In July 2012, the FASB issued guidance intended to simplify the impairment test for indefinite-lived intangible assets other than goodwill by giving entities the option to first assess qualitative factors to determine whether it is more likely than not that an indefinite-lived intangible asset is impaired. The results of the qualitative assessment would be used as a basis in determining whether it is necessary to perform the two-step quantitative impairment testing. An entity can choose to perform the qualitative assessment on none, some or all of its indefinite-lived intangible assets, or may bypass the qualitative assessment and proceed directly to the quantitative impairment test. This guidance is effective for annual and interim impairment tests performed for fiscal years beginning after September 15, 2012, with early adoption permitted in certain circumstances. We adopted this guidance on January 1, 2013. Our adoption did not have a material impact on our financial position, results of operations or cash flows.

 

In December 2011, the FASB issued guidance requiring disclosures of both gross and net information about recognized financial instruments and derivative instruments that are either (i) offset in accordance with the specified sections of GAAP or (ii) subject to an enforceable master netting arrangement or similar agreement.

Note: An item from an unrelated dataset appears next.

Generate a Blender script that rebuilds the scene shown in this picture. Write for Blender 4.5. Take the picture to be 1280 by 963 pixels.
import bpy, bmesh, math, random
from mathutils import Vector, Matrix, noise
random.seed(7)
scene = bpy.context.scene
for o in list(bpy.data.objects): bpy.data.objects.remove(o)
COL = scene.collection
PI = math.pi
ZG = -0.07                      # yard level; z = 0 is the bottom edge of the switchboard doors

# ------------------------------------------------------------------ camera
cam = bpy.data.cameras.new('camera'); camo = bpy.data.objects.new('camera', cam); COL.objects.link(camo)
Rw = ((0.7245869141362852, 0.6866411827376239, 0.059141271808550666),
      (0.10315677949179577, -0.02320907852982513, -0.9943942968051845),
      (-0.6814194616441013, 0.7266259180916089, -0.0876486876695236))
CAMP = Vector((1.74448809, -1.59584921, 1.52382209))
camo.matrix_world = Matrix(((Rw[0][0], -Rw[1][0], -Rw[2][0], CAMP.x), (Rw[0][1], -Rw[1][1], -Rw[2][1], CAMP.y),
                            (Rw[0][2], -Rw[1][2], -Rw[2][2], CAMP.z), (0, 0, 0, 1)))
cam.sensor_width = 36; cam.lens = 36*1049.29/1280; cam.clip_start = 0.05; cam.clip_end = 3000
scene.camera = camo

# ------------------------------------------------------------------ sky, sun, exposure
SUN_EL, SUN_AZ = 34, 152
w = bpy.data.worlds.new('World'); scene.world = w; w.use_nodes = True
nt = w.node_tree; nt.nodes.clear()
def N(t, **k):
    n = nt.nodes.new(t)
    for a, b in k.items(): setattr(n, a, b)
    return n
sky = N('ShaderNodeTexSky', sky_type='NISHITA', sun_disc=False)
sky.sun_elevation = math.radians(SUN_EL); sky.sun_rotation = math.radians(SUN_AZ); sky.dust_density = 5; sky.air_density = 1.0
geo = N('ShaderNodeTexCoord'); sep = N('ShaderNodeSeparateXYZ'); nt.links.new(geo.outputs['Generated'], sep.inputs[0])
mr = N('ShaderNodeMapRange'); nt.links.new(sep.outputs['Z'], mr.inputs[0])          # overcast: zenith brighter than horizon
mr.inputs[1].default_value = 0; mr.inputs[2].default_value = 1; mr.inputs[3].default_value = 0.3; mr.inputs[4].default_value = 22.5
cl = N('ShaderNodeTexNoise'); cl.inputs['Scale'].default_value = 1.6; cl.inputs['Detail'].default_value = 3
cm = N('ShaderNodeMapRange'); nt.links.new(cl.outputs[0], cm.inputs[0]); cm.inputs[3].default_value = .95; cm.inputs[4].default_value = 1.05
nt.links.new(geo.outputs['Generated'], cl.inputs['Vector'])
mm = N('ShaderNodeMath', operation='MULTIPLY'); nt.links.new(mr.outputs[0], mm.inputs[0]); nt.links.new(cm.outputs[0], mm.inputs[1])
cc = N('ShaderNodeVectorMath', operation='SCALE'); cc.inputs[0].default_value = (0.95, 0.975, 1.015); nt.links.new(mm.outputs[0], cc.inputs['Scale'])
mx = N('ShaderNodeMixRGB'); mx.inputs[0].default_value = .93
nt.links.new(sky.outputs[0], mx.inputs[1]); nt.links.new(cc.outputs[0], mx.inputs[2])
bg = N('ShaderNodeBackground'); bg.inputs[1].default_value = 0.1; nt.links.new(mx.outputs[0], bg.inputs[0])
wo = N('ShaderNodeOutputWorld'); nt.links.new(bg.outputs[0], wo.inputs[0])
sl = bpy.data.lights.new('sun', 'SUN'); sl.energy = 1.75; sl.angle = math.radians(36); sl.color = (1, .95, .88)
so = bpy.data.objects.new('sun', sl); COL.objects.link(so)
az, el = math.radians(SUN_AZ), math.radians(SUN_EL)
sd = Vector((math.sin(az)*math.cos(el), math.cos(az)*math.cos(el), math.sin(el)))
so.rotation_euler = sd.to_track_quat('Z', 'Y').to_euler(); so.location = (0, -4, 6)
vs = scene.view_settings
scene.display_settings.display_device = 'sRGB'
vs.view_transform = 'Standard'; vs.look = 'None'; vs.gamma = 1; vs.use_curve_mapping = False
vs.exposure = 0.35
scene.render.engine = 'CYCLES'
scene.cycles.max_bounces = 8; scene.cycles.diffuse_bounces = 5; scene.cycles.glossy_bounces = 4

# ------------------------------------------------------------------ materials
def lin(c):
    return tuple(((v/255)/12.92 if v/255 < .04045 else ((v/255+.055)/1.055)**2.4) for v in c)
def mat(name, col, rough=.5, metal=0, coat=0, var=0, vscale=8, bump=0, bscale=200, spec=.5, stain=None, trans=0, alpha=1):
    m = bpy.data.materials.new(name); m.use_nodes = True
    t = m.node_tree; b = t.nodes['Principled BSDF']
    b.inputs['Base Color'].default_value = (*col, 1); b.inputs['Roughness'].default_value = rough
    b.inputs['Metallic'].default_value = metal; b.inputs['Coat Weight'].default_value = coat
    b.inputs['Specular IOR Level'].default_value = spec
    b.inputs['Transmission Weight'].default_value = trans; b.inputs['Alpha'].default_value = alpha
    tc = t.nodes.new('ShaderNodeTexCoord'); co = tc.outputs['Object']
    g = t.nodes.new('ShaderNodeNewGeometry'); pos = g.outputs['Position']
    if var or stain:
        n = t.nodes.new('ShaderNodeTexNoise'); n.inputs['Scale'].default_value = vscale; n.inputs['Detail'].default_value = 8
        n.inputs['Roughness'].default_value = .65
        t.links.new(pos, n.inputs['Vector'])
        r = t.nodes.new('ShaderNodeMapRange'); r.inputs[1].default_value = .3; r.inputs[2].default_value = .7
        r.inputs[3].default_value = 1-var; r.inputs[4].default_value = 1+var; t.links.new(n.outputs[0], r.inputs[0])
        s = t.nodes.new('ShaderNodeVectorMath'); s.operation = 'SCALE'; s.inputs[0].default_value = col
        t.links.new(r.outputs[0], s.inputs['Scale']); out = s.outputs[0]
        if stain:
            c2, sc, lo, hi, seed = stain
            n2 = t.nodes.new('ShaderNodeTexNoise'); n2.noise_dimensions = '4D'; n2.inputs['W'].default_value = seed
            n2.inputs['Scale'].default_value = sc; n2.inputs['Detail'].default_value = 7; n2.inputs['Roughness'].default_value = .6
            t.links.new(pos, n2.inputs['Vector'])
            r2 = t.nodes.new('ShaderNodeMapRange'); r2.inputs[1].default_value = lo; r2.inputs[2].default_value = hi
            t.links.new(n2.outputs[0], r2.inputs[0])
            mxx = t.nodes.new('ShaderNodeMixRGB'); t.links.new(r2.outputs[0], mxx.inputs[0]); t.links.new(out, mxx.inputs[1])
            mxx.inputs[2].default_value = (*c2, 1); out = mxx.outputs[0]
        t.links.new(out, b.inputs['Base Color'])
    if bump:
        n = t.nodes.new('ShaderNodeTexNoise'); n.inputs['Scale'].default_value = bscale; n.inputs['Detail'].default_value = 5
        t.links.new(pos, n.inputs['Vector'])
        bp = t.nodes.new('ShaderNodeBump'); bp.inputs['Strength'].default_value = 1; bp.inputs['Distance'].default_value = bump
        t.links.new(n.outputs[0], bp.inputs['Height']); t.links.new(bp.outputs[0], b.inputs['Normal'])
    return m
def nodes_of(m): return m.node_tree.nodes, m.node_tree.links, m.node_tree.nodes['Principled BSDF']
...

In January 2013, the FASB amended and clarified the scope of these disclosures to include only (i) derivative instruments, (ii) repurchase agreements and reverse repurchase agreements and (iii) securities lending transactions. This guidance is effective for annual reporting periods beginning on or after January 1, 2013, and interim periods within those annual periods. We adopted this guidance on January 1, 2013. Other than requiring additional disclosure, which is included in Note 11, our adoption did not have an impact on our financial position, results of operations or cash flows.